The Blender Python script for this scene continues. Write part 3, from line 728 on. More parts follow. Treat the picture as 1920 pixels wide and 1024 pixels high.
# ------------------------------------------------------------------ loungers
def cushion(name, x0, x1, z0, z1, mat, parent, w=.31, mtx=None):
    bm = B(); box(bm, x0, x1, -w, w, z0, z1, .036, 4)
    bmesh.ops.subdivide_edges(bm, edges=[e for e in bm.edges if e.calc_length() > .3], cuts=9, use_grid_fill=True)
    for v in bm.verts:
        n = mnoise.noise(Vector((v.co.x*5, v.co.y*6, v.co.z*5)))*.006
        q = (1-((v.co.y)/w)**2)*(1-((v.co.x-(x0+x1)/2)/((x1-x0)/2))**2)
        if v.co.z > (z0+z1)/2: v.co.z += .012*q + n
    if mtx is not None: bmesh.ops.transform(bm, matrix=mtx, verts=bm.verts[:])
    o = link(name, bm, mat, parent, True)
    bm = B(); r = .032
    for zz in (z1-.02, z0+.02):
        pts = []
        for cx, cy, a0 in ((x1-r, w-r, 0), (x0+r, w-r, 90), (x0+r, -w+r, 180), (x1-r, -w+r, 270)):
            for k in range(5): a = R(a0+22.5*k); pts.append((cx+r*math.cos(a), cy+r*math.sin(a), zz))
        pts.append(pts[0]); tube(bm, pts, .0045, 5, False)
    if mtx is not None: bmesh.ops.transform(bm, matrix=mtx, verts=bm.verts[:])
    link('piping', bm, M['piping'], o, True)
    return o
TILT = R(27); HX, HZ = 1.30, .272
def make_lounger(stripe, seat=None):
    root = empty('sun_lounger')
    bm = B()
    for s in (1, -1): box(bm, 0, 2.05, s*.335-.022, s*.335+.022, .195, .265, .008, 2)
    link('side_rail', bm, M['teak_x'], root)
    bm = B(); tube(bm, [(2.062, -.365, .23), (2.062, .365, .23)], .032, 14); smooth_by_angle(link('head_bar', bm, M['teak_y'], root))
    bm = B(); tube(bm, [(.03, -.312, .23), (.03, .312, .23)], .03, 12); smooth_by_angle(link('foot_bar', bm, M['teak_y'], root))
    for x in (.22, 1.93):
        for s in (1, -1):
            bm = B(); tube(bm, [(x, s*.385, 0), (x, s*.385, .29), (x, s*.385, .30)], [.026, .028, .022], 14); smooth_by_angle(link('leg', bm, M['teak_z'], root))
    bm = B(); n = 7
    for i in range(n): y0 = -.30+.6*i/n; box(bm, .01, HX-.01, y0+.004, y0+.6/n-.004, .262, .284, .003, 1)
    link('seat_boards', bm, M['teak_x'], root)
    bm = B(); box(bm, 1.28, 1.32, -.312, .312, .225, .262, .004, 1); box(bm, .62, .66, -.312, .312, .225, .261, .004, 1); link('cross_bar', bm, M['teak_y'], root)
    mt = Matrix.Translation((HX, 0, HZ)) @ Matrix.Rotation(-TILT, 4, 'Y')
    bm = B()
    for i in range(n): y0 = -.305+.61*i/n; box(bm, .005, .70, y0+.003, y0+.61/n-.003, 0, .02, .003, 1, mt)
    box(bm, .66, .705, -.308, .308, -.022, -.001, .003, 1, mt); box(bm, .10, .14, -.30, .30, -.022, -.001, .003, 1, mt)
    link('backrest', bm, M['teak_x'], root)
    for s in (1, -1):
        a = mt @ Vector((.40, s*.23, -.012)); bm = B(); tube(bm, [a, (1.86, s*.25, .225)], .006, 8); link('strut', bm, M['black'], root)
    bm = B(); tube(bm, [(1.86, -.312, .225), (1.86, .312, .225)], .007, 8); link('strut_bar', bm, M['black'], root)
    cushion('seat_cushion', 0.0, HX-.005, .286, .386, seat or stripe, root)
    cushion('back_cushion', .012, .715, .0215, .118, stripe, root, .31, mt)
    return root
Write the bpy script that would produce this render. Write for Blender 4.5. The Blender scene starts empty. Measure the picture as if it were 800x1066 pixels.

■ ■ ■

• **Given exercise**: All of the entries above should be written out again exactly.

• **Exercise solution**:
The Blender Python script for this scene continues. Write part 3, from line 728 on. More parts follow. Treat the picture as 1920 pixels wide and 1024 pixels high.
# ------------------------------------------------------------------ loungers
def cushion(name, x0, x1, z0, z1, mat, parent, w=.31, mtx=None):
    bm = B(); box(bm, x0, x1, -w, w, z0, z1, .036, 4)
    bmesh.ops.subdivide_edges(bm, edges=[e for e in bm.edges if e.calc_length() > .3], cuts=9, use_grid_fill=True)
    for v in bm.verts:
        n = mnoise.noise(Vector((v.co.x*5, v.co.y*6, v.co.z*5)))*.006
        q = (1-((v.co.y)/w)**2)*(1-((v.co.x-(x0+x1)/2)/((x1-x0)/2))**2)
        if v.co.z > (z0+z1)/2: v.co.z += .012*q + n
    if mtx is not None: bmesh.ops.transform(bm, matrix=mtx, verts=bm.verts[:])
    o = link(name, bm, mat, parent, True)
    bm = B(); r = .032
    for zz in (z1-.02, z0+.02):
        pts = []
        for cx, cy, a0 in ((x1-r, w-r, 0), (x0+r, w-r, 90), (x0+r, -w+r, 180), (x1-r, -w+r, 270)):
            for k in range(5): a = R(a0+22.5*k); pts.append((cx+r*math.cos(a), cy+r*math.sin(a), zz))
        pts.append(pts[0]); tube(bm, pts, .0045, 5, False)
    if mtx is not None: bmesh.ops.transform(bm, matrix=mtx, verts=bm.verts[:])
    link('piping', bm, M['piping'], o, True)
    return o
TILT = R(27); HX, HZ = 1.30, .272
def make_lounger(stripe, seat=None):
    root = empty('sun_lounger')
    bm = B()
    for s in (1, -1): box(bm, 0, 2.05, s*.335-.022, s*.335+.022, .195, .265, .008, 2)
    link('side_rail', bm, M['teak_x'], root)
    bm = B(); tube(bm, [(2.062, -.365, .23), (2.062, .365, .23)], .032, 14); smooth_by_angle(link('head_bar', bm, M['teak_y'], root))
    bm = B(); tube(bm, [(.03, -.312, .23), (.03, .312, .23)], .03, 12); smooth_by_angle(link('foot_bar', bm, M['teak_y'], root))
    for x in (.22, 1.93):
        for s in (1, -1):
            bm = B(); tube(bm, [(x, s*.385, 0), (x, s*.385, .29), (x, s*.385, .30)], [.026, .028, .022], 14); smooth_by_angle(link('leg', bm, M['teak_z'], root))
    bm = B(); n = 7
    for i in range(n): y0 = -.30+.6*i/n; box(bm, .01, HX-.01, y0+.004, y0+.6/n-.004, .262, .284, .003, 1)
    link('seat_boards', bm, M['teak_x'], root)
    bm = B(); box(bm, 1.28, 1.32, -.312, .312, .225, .262, .004, 1); box(bm, .62, .66, -.312, .312, .225, .261, .004, 1); link('cross_bar', bm, M['teak_y'], root)
    mt = Matrix.Translation((HX, 0, HZ)) @ Matrix.Rotation(-TILT, 4, 'Y')
    bm = B()
    for i in range(n): y0 = -.305+.61*i/n; box(bm, .005, .70, y0+.003, y0+.61/n-.003, 0, .02, .003, 1, mt)
    box(bm, .66, .705, -.308, .308, -.022, -.001, .003, 1, mt); box(bm, .10, .14, -.30, .30, -.022, -.001, .003, 1, mt)
    link('backrest', bm, M['teak_x'], root)
    for s in (1, -1):
        a = mt @ Vector((.40, s*.23, -.012)); bm = B(); tube(bm, [a, (1.86, s*.25, .225)], .006, 8); link('strut', bm, M['black'], root)
    bm = B(); tube(bm, [(1.86, -.312, .225), (1.86, .312, .225)], .007, 8); link('strut_bar', bm, M['black'], root)
    cushion('seat_cushion', 0.0, HX-.005, .286, .386, seat or stripe, root)
    cushion('back_cushion', .012, .715, .0215, .118, stripe, root, .31, mt)
    return root
Write the bpy script that would produce this render. Write for Blender 4.5. The Blender scene starts empty. Measure the picture as if it were 800x1066 pixels.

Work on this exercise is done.